*Aim:* Present every line in which the string "that" appears.

*Given data:*
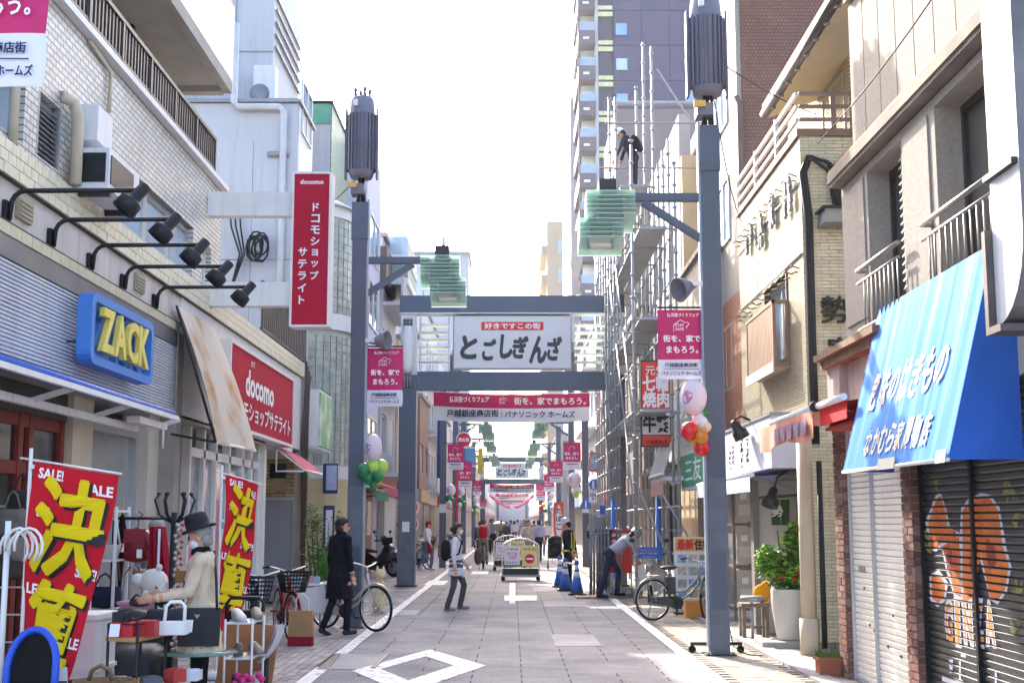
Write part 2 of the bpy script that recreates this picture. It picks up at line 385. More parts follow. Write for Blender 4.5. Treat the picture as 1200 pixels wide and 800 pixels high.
# ------------------------------------------------------------------ building helpers
def holewall(b, ax, p0, p1, a0, a1, z0, z1, holes, m=0):
	"""A wall slab between planes p0 and p1 of axis AX ('x' or 'y') running a0..a1, z0..z1, with rectangular openings."""
	A = sorted({a0, a1, *[h[0] for h in holes], *[h[1] for h in holes]}); A = [a for a in A if a0 <= a <= a1]
	for i in range(len(A) - 1):
		u, v = A[i], A[i + 1]; mid = (u + v) / 2
		cuts = sorted([(max(h[2], z0), min(h[3], z1)) for h in holes if h[0] < mid < h[1]]); z = z0
		for c in cuts + [(z1, z1)]:
			if c[0] > z + 1e-4:
				if ax == 'x': b.box(p0, p1, u, v, z, c[0], m)
				else: b.box(u, v, p0, p1, z, c[0], m)
			z = max(z, c[1])
	return b
def window(parent, ax, p, a0, a1, z0, z1, out, frame=alu, pane=glass, n=2, fw=.05, rail=False):
	"""A framed window whose frame front stands at plane p; OUT is the sign of the outward direction."""
	f = MB(); q = p - out * .06
	def bar(u0, u1, w0, w1):
		if ax == 'x': f.box(min(p, q), max(p, q), u0, u1, w0, w1)
		else: f.box(u0, u1, min(p, q), max(p, q), w0, w1)
	bar(a0, a1, z0, z0 + fw); bar(a0, a1, z1 - fw, z1)
	for i in range(n + 1):
		c = a0 + (a1 - a0) * i / n; lo = max(a0, min(c - fw / 2, a1 - fw)); bar(lo, lo + fw, z0 + fw, z1 - fw)
	if rail: bar(a0 + fw, a1 - fw, (z0 + z1) / 2 - .02, (z0 + z1) / 2 + .02)
	fr = f.build('window', frame, parent)
	g = MB(); r0 = p - out * .035; r1 = p - out * .045
	if ax == 'x': g.box(min(r0, r1), max(r0, r1), a0 + fw * .6, a1 - fw * .6, z0 + fw * .6, z1 - fw * .6)
	else: g.box(a0 + fw * .6, a1 - fw * .6, min(r0, r1), max(r0, r1), z0 + fw * .6, z1 - fw * .6)
	g.build('pane', pane, fr); return fr
def series(parent, name, mat, shape, offs, per=None):
	"""Alike pieces as parts that share one mesh; the first shape is built at the origin of the parent's frame."""
	o0 = None; out = []
	for off in offs:
		if o0 is None: o0 = shape(MB()).xf(Matrix.Translation(org(parent))).build(name, mat, parent); o = o0
		else: o = inst(o0, parent, (0, 0, 0))
		o.location = Vector(off) - org(parent); out.append(o)
	return out

# ------------------------------------------------------------------ left: tiled shop building
tileL = TM('white facade tile', 'YZ', .16, .065, '#dad9d2', '#c4c3bc', '#77736c', .35, .008)
bandtile = M('cream glazed tile', '#d5cfb4', .3, var=.1, scale=12); bandtile2 = M('cream glazed tile darker', '#c6bfa2', .3, var=.1, scale=12)
grout = M('dark grout', '#57524a', .9)
yellowbrick = TM('yellow brick', 'XZ', .3, .075, '#c0b083', '#a99a70', '#7c725a', .6, .012)
A_ = thing('shop_building', 'white tiled shop building with dark balcony railing above the blue framed sign', 'building', (-4.2, 14, 0))
XL = -4.2
p = at(45, 108, X=-4.3); q = at(68, 190, X=-4.3)
w = MB(); holes = [(12.9, 16.9, 4.86, 5.53), (17.45, 17.95, 4.86, 5.45), (11.2, 11.8, 4.9, 5.5), (9.6, 10.9, 4.9, 5.46)]
holewall(w, 'x', -4.5, -4.3, 8.5, 18.5, 4.74, 6.45, holes); w.box(-9, -4.51, 18.3, 18.5, 4.74, 6.45); w.build('tiled_wall', tileL, A_)
MB().box(-9, -4.7, 8.5, 18.28, 4.6, 6.44).build('room_wall', M('dim room', '#8d8a84', .9), A_)
for y in (12.9, 13.9, 14.9, 15.9): window(A_, 'x', -4.38, y, y + 1, 4.86, 5.53, 1, alu, skyglass, 1, .07)
window(A_, 'x', -4.38, 17.45, 17.95, 4.86, 5.45, 1, white, glass, 1)
window(A_, 'x', -4.38, 9.6, 10.9, 4.9, 5.46, 1, alu, skyglass, 2, .06)
lf = MB().box(-4.36, -4.3, 11.2, 11.25, 4.9, 5.5).box(-4.36, -4.3, 11.75, 11.8, 4.9, 5.5).box(-4.4, -4.37, 11.2, 11.8, 4.9, 5.5).build('louver', grey, A_)
series(A_, 'louver_slat', grey, lambda b: b.beam((-.03, 0, -.02), (-.03, .5, -.02), .05, .012, up=(.7, 0, .7)), [(-4.3, 11.25, 4.98 + i * .05) for i in range(10)])
MB().box(-4.5, XL - .002, 8.5, 18.5, 6.45, 6.52).build('coping', offwhite, A_)
# third floor balcony, railing, ceiling above
MB().box(-9, -5.15, 8.5, 18.5, 6.45, 8.02).build('balcony_wall', M('beige balcony wall', '#b8ac94', .8), A_)
MB().box(-5.02, -4.92, 15.9, 16.0, 6.5, 8.0).build('balcony_column', dark, A_)
railmat = M('dark bronze railing', '#4a4443', .45, .4, var=.1)
MB().beam((-4.24, 8.5, 7.0), (-4.24, 17.7, 7.0), .06, .05).beam((-4.24, 8.5, 6.56), (-4.24, 17.7, 6.56), .04, .04).beam((-4.24, 17.7, 7.0), (-5.1, 17.7, 7.0), .05, .04).build('railing', railmat, A_)
series(A_, 'baluster', railmat, lambda b: b.box(-.012, .012, -.02, .02, .06, .48), [(-4.24, 10 + i * .115, 6.5) for i in range(67)])
series(A_, 'railing_post', railmat, lambda b: b.box(-.03, .03, -.03, .03, 0, .5), [(-4.243, 10.05 + i * 1.09, 6.5) for i in range(8)])
MB().box(-5.15, -4.32, 8.5, 18.5, 8.02, 8.1).box(-4.32, -4.2, 8.5, 18.5, 7.96, 8.14).box(-5.15, -4.32, 18.32, 18.5, 7.93, 8.02).build('balcony_slab', soffit, A_)
MB().box(-4.36, -4.197, 8.5, 18.505, 8.14, 9.3).box(-9, -5.16, 8.5, 18.5, 8.12, 9.3).build('upper_parapet', tileL, A_)
series(A_, 'upper_baluster', railmat, lambda b: b.box(-.012, .012, -.02, .02, 0, .5), [(-4.28, 15.2 + i * .11, 9.3) for i in range(30)])
MB().tube([(-4.27, 10.6, 4.8), (-4.27, 10.6, 6.0)], .045, 8).build('wall_pipe', beige, A_); MB().tube([(-4.27, 13.1, 5.9), (-4.27, 13.1, 6.35), (-4.27, 12.4, 6.42)], .022, 6).build('wall_pipe', beige, A_)
# tile band
MB().box(-9, -4.225, 8.5, 26.2, 4.47, 4.77).build('band_core', grout, A_)
MB().box(-9, -4.24, 18.52, 26.3, 4.77, 4.8).build('lower_roof', concrete, A_)
offs = [(XL, 9.6 + i * .17 + (.085 if r % 2 else 0), 4.475 + r * .099) for i in range(98) for r in range(3)]
tl = series(A_, 'tile', bandtile, lambda b: b.box(-.03, .0, .004, .164, .004, .095), offs)
for o in tl[::3]: o.location.x += random.uniform(-.003, .004)
# recess wall, ledge row, strip, corrugated cladding
MB().box(-9, -4.27, 8.5, 26.2, 4.11, 4.468).build('recess_wall', M('warm white render', '#cfc8c0', .85, var=.06, bump=.2, bscale=40, streak=.2), A_)
MB().box(-4.64, -4.225, 8.5, 16.1, 3.97, 4.075).build('ledge', grout, A_)
series(A_, 'ledge_tile', bandtile2, lambda b: b.box(-.03, 0, .004, .236, .0, .1), [(XL, 9.3 + i * .24, 3.982) for i in range(28)])
MB().box(-4.64, -4.203, 8.5, 16.1, 4.078, 4.1).build('ledge_cap', dark, A_)
MB().box(-4.6, -4.21, 8.5, 16.05, 3.79, 3.975).build('fascia_strip', M('stainless strip', '#84878c', .3, .6, scale=1.2, var=.2), A_)
MB().box(-4.6, -4.25, 8.5, 15.95, 2.98, 3.79).build('cladding_back', grey, A_)
clad = M('silver corrugated cladding', '#d3d8e0', .4, .15, var=.08, scale=1.5, streak=.1)
series(A_, 'cladding_rib', clad, lambda b: b.prism([(0, 8.6, 0), (.035, 8.6, .008), (.035, 8.6, .022), (0, 8.6, .036)], (0, 7.35, 0)), [(-4.25, 0, 2.99 + i * .0363) for i in range(22)])
MB().box(-4.66, -4.2, 15.97, 16.25, 0, 3.97).build('pilaster', M('dull aluminium', '#9a948c', .5, .2), A_)
for y, z in ((10.72, 4.2), (14.2, 4.2)):
	v = MB().box(-4.66, -4.62, y, y + .34, z, z + .2).xf(Matrix.Translation((.385, 0, 0))).build('vent', M('vent beige', '#a39a83', .6), A_)
	series(v, 'vent_slat', M('vent beige', ''), lambda b: b.box(-.01, .012, .02, .32, 0, .02), [(-4.235, y, z + .03 + k * .04) for k in range(4)])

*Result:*
Write part 2 of the bpy script that recreates this picture. It picks up at line 385. More parts follow. Write for Blender 4.5. Treat the picture as 1200 pixels wide and 800 pixels high.
	"""Alike pieces as parts that share one mesh; the first shape is built at the origin of the parent's frame."""